New York, New York – Everybody Fits In

 

The aspiring psychiatrists were attending their first class on
emotional extremes. "Just to establish some parameters," said
the professor to the student from Arkansas, "What is the opposite
 of joy?"    "Sadness," said the student.
And the opposite of depression?" he asked of the young lady
from New York.  "Elation," said she.
"And you sir," he said to the young man from Texas, "how about
the opposite of woe? "The Texan replied, "Sir, I believe that
would be giddy-up."

 

My mother was never quite normal. I am not aware of any study of the
relationship between being  irrational and the development of dementia in old
age. However, the nice thing about dementia is that aberrant behaviors finally
seem to have an explanation (i.e. it’s just those plaques and tangles on the brain).  

Being an observant Jew gave my mother the perfect opportunity to obsess.
Keeping a Kosher home meant that we ate dairy and meat foods with different
dishes. The two must never touch. Pig and shellfish products were also taboo.

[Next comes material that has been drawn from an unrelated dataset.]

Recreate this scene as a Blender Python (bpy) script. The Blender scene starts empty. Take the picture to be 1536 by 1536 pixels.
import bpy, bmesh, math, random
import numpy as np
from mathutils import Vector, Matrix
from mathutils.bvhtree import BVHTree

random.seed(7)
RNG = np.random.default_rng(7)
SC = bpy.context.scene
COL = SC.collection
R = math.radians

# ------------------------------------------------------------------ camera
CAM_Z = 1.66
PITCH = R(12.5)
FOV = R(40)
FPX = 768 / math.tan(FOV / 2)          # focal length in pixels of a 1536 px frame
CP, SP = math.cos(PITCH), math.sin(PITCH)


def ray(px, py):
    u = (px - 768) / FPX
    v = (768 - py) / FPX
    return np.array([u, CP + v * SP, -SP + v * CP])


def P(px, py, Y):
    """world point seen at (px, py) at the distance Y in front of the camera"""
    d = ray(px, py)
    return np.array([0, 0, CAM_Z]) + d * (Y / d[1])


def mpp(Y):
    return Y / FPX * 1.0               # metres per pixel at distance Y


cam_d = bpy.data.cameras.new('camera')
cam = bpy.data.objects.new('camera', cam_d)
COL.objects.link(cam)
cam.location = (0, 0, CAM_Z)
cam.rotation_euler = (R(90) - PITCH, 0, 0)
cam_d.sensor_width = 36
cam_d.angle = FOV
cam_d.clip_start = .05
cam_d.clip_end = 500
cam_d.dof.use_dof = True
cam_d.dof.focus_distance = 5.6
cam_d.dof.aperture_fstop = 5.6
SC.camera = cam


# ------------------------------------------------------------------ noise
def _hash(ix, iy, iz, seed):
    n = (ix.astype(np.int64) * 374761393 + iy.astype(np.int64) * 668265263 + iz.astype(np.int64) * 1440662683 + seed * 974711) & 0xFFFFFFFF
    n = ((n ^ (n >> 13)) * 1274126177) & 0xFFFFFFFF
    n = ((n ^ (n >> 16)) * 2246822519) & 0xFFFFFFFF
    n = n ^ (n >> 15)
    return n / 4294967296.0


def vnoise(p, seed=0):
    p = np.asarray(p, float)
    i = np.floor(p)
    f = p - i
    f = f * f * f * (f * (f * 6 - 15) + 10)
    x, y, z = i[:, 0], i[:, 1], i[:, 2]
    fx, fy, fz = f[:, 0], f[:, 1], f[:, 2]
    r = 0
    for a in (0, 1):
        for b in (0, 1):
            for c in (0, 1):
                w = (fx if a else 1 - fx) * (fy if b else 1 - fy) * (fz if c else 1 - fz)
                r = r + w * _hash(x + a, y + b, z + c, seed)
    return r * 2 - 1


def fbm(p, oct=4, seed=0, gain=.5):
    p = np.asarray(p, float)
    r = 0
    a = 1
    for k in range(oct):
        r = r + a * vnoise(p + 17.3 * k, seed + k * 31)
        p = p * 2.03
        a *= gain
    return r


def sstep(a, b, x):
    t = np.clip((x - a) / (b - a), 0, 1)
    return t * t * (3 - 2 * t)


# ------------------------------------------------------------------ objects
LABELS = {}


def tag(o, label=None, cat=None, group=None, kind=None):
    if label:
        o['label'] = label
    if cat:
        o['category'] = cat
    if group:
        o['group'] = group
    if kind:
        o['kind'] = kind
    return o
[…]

With the insight of a Santa Claus she knew if we sort of accidentally used
the meat dishes with ice-cream.She glared through the window as my sister,
father and myself sat on the front steps eating the forbidden Chinese food out of
cartons. Did the rituals create more anxiety, more opportunities to err or did the
structure provide solace? Our goof ups such as using the wrong fork could be
corrected with a backyard utensil burial and her god was always forgiving as
she recited a prayer in Hebrew; memorized, but not understood.  

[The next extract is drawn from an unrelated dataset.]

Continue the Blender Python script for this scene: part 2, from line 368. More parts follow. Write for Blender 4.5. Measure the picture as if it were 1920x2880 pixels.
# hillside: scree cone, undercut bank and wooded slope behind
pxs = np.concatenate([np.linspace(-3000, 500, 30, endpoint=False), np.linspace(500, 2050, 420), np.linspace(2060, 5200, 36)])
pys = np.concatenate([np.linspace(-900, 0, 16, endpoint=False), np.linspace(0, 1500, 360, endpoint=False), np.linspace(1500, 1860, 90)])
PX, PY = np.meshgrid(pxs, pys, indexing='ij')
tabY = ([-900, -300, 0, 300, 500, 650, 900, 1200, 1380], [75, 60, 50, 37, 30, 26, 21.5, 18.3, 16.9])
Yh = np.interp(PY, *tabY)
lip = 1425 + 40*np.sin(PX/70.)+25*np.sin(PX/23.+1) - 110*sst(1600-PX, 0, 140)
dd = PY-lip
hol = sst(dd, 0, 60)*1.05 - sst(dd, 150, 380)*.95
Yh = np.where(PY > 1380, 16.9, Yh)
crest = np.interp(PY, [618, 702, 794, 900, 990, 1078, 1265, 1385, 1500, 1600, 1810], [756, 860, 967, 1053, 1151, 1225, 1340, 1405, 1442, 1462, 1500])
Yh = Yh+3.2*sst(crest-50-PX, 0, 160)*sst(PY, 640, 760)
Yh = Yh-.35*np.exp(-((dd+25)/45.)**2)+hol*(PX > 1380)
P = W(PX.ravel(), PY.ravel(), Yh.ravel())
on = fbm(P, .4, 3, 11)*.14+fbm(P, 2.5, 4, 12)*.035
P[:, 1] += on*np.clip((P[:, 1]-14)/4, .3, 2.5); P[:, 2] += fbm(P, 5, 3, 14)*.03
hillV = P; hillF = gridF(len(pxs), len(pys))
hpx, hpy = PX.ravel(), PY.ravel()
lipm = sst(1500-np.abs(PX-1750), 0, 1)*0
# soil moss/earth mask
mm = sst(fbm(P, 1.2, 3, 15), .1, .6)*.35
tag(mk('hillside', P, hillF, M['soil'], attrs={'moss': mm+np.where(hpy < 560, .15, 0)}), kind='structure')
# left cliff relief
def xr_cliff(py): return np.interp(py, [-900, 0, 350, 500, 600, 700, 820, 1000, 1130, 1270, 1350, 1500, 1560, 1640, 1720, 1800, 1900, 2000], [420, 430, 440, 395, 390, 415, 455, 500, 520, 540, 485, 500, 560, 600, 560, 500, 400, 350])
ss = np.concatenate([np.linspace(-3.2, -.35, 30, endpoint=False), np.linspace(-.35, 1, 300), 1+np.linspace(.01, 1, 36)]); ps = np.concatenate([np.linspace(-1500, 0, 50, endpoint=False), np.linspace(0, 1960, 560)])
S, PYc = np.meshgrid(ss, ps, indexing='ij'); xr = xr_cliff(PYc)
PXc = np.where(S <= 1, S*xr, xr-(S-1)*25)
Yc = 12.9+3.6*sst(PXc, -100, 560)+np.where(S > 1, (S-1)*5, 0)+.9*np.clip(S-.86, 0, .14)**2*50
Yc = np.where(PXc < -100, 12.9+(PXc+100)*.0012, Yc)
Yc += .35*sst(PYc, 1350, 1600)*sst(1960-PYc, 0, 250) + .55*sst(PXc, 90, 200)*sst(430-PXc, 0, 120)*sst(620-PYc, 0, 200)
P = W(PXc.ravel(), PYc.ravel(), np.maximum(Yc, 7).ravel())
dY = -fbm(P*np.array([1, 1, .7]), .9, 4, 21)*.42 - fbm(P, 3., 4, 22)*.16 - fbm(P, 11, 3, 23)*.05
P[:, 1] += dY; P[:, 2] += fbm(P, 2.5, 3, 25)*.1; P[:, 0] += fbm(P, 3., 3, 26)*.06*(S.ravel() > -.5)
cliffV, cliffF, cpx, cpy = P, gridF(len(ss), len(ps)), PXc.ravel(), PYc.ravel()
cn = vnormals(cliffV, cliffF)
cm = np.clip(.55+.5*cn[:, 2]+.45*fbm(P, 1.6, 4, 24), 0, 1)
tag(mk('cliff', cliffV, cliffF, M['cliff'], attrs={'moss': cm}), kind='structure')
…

Growing up in New York City in the 1960’s, I thought being around strange
people was a feature of urban living. After all, men in layered, unmatched clothing
pacing back and forth, shouting about Armageddon in front of the swankiest
Manhattan eateries barely drew notice. Homeless women carried their life’s
belongings in shopping carts and visitors treaded carefully around drunken bodies
strewn about the Bowery as they veered toward Chinatown and Little Italy. Mom
wasn’t like these unfortunates, but neither was she any type of go-getter like my
sister and myself.

Mom followed all the local news stories, especially any rapes, murders or
kidnappings of young girls. The news clippings followed me to college and beyond.
Yet, she knew little of world affairs and history other than the events surrounding
the Holocaust and the Israeli struggle for survival. It’s not that she was dumb. An
economic savvy in playing the stock market, or perhaps, her ability to compulsively
follow the tedious stock trends earned Mom the money that would see her through
years of widowhood and expensive institutions.

I wish my mother had the kid of obsessive compulsive disorder that made a
person clean and line up all the spices in size order or scrub the pots and pans until you
could see your reflection. Instead, I had the kind of mother who started new projects
and never finished the old ones. Wall paper hung partially stripped. the upholstery
was removed, leaving pins to hold the new fabric in place-for years. Dress patterns
were bought for dresses never sewn and ingredients bought for meals never prepared.